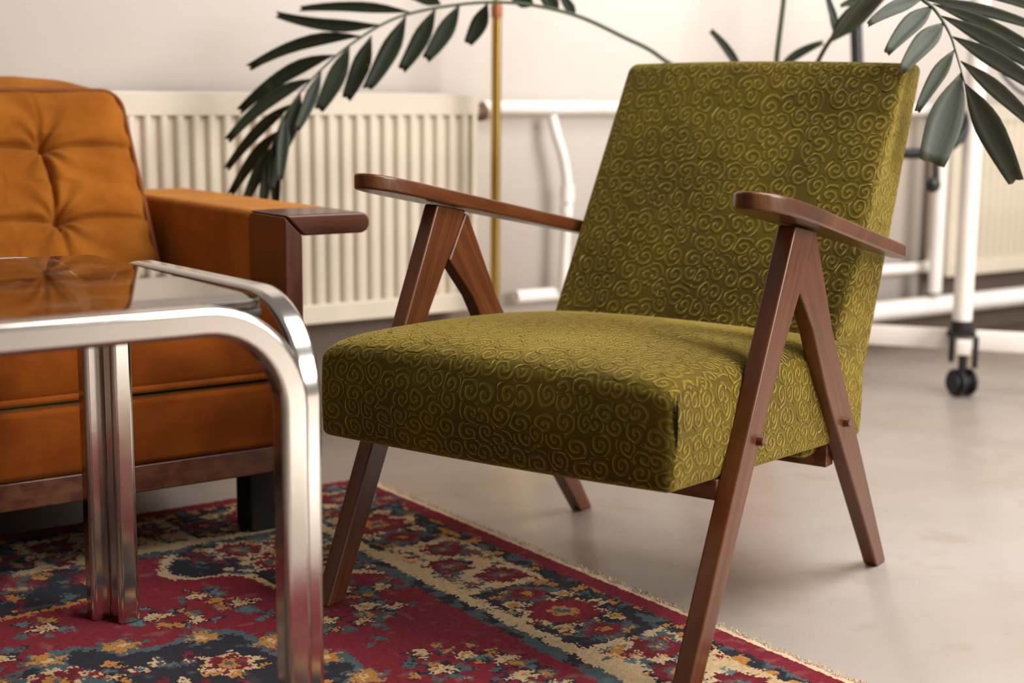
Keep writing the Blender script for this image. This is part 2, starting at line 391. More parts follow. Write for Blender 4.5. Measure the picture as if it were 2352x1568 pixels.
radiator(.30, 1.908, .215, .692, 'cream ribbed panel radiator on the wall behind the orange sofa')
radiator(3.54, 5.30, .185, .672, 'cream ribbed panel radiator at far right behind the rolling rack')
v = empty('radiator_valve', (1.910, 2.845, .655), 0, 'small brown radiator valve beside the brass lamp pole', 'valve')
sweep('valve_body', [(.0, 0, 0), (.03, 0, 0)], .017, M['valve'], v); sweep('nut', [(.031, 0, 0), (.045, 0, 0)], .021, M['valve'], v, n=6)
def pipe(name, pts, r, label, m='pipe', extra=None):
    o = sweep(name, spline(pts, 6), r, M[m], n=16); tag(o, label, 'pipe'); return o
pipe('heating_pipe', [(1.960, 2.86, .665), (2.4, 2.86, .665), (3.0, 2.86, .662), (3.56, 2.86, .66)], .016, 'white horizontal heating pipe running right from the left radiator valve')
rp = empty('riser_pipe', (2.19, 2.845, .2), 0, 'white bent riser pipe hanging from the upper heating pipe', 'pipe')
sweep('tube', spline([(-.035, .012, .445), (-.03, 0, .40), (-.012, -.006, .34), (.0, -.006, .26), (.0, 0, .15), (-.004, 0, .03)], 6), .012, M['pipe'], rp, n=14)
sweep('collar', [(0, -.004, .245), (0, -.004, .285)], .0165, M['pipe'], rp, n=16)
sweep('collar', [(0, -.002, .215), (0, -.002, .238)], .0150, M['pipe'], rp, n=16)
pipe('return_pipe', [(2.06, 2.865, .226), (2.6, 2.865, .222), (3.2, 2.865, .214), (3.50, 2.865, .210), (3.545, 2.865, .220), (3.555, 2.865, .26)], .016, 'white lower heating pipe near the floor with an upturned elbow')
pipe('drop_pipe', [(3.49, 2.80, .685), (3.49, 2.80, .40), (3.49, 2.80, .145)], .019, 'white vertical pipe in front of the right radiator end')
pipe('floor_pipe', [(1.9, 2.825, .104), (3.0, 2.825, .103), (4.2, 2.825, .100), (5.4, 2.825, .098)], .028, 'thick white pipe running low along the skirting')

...

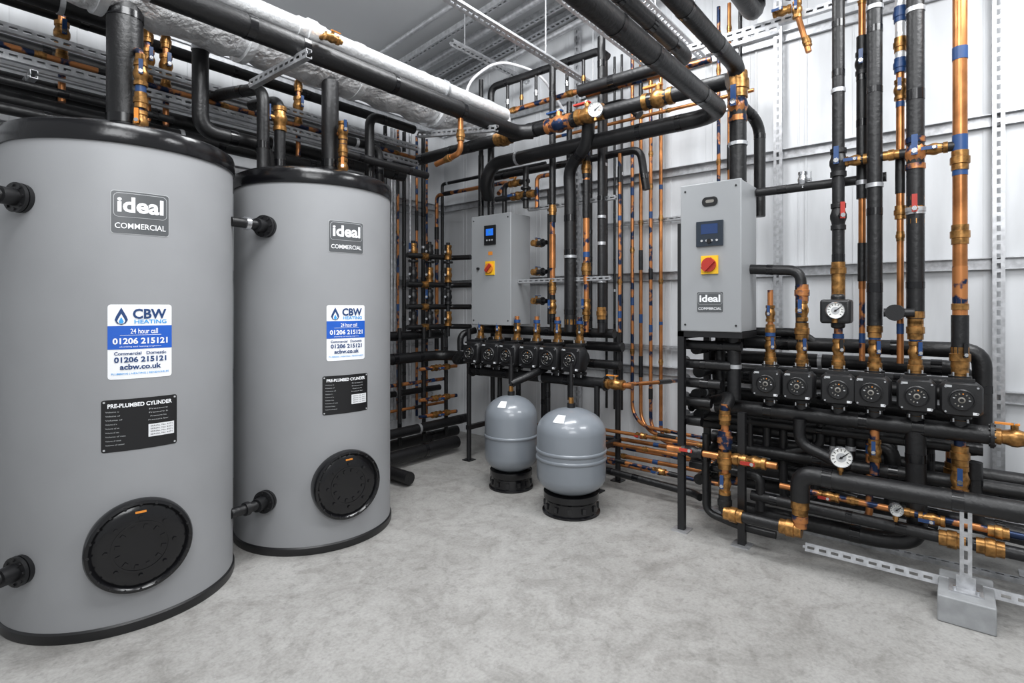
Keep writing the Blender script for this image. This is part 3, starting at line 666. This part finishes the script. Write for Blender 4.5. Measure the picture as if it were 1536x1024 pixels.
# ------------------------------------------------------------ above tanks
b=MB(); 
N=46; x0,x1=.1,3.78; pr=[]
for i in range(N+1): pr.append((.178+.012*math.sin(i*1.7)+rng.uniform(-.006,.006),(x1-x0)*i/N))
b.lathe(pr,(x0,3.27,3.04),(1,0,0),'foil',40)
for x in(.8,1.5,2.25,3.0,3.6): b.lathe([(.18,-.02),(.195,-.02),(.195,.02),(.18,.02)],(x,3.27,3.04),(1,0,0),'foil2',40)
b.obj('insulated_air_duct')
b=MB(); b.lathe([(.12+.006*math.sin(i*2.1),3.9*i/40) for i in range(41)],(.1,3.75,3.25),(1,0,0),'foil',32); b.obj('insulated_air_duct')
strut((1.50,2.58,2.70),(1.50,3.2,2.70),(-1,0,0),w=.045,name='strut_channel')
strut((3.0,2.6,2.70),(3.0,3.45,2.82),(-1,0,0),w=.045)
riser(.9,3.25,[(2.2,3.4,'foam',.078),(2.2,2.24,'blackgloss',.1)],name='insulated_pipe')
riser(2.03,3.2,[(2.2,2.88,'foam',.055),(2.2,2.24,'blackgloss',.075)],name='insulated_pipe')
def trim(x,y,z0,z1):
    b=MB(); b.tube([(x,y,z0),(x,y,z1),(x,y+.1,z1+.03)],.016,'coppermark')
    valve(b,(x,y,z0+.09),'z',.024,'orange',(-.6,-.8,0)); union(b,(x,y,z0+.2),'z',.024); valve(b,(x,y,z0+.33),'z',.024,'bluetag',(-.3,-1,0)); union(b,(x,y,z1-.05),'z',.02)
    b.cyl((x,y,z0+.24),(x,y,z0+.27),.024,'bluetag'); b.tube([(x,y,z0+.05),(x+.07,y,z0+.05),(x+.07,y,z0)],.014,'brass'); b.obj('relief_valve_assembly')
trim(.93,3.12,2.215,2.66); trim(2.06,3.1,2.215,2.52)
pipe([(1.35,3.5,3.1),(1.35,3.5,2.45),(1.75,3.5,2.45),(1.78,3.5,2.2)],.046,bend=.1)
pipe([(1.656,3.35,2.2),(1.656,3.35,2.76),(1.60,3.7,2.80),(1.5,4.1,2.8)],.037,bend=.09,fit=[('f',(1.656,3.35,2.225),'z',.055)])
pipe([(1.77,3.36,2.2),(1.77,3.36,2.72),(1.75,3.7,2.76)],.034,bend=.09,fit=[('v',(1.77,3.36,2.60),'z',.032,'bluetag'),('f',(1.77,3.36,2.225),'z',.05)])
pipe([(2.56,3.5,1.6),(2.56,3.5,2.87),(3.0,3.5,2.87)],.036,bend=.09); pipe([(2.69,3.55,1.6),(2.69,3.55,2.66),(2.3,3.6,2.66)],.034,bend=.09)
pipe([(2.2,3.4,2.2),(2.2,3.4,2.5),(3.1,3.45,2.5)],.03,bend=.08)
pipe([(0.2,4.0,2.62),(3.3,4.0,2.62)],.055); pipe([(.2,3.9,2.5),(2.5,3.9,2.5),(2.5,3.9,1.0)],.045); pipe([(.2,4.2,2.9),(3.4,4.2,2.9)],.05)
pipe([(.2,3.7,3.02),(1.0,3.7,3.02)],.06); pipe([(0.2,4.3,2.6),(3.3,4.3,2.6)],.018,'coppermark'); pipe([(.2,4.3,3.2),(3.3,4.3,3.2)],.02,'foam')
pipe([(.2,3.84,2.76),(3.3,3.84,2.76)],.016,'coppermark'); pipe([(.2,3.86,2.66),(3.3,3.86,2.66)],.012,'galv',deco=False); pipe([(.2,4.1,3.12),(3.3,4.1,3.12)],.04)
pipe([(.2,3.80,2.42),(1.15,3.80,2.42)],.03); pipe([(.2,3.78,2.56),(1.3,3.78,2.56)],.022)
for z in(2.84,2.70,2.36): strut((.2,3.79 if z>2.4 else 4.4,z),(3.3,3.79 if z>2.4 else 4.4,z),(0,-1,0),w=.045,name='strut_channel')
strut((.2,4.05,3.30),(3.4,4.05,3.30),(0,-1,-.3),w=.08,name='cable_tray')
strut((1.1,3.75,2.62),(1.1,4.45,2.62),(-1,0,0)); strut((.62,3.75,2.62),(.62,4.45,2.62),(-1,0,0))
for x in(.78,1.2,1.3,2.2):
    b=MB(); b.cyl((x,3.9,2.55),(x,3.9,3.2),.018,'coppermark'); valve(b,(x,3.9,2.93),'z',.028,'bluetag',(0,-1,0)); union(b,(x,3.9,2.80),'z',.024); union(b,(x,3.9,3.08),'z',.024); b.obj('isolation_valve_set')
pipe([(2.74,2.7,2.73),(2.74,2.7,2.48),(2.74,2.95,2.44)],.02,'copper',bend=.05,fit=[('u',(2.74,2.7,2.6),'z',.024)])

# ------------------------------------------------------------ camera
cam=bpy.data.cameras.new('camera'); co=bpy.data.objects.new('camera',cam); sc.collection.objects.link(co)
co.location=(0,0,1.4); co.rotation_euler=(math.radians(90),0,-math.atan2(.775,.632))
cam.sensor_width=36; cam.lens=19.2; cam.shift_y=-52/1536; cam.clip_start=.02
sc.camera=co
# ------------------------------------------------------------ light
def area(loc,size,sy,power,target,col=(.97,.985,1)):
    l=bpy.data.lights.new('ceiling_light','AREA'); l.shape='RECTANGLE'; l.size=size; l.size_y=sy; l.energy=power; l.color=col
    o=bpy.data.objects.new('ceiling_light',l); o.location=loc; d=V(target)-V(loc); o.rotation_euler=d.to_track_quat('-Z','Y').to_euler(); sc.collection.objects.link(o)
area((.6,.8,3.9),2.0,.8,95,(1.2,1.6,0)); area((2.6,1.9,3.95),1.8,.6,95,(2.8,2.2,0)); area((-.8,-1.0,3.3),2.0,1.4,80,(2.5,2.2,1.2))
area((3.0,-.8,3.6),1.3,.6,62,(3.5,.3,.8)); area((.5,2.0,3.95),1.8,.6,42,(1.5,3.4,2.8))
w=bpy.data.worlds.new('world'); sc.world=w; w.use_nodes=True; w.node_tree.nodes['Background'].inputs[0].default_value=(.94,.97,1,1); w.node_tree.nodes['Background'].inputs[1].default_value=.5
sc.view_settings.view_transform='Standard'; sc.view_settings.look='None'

The request: Starting at the line that contains "were 2352x1568 pixels." and ending at the line that contains "along the skirting')", repeat each line exactly, both ends included, and nothing else.

Reply:
Keep writing the Blender script for this image. This is part 2, starting at line 391. More parts follow. Write for Blender 4.5. Measure the picture as if it were 2352x1568 pixels.
radiator(.30, 1.908, .215, .692, 'cream ribbed panel radiator on the wall behind the orange sofa')
radiator(3.54, 5.30, .185, .672, 'cream ribbed panel radiator at far right behind the rolling rack')
v = empty('radiator_valve', (1.910, 2.845, .655), 0, 'small brown radiator valve beside the brass lamp pole', 'valve')
sweep('valve_body', [(.0, 0, 0), (.03, 0, 0)], .017, M['valve'], v); sweep('nut', [(.031, 0, 0), (.045, 0, 0)], .021, M['valve'], v, n=6)
def pipe(name, pts, r, label, m='pipe', extra=None):
    o = sweep(name, spline(pts, 6), r, M[m], n=16); tag(o, label, 'pipe'); return o
pipe('heating_pipe', [(1.960, 2.86, .665), (2.4, 2.86, .665), (3.0, 2.86, .662), (3.56, 2.86, .66)], .016, 'white horizontal heating pipe running right from the left radiator valve')
rp = empty('riser_pipe', (2.19, 2.845, .2), 0, 'white bent riser pipe hanging from the upper heating pipe', 'pipe')
sweep('tube', spline([(-.035, .012, .445), (-.03, 0, .40), (-.012, -.006, .34), (.0, -.006, .26), (.0, 0, .15), (-.004, 0, .03)], 6), .012, M['pipe'], rp, n=14)
sweep('collar', [(0, -.004, .245), (0, -.004, .285)], .0165, M['pipe'], rp, n=16)
sweep('collar', [(0, -.002, .215), (0, -.002, .238)], .0150, M['pipe'], rp, n=16)
pipe('return_pipe', [(2.06, 2.865, .226), (2.6, 2.865, .222), (3.2, 2.865, .214), (3.50, 2.865, .210), (3.545, 2.865, .220), (3.555, 2.865, .26)], .016, 'white lower heating pipe near the floor with an upturned elbow')
pipe('drop_pipe', [(3.49, 2.80, .685), (3.49, 2.80, .40), (3.49, 2.80, .145)], .019, 'white vertical pipe in front of the right radiator end')
pipe('floor_pipe', [(1.9, 2.825, .104), (3.0, 2.825, .103), (4.2, 2.825, .100), (5.4, 2.825, .098)], .028, 'thick white pipe running low along the skirting')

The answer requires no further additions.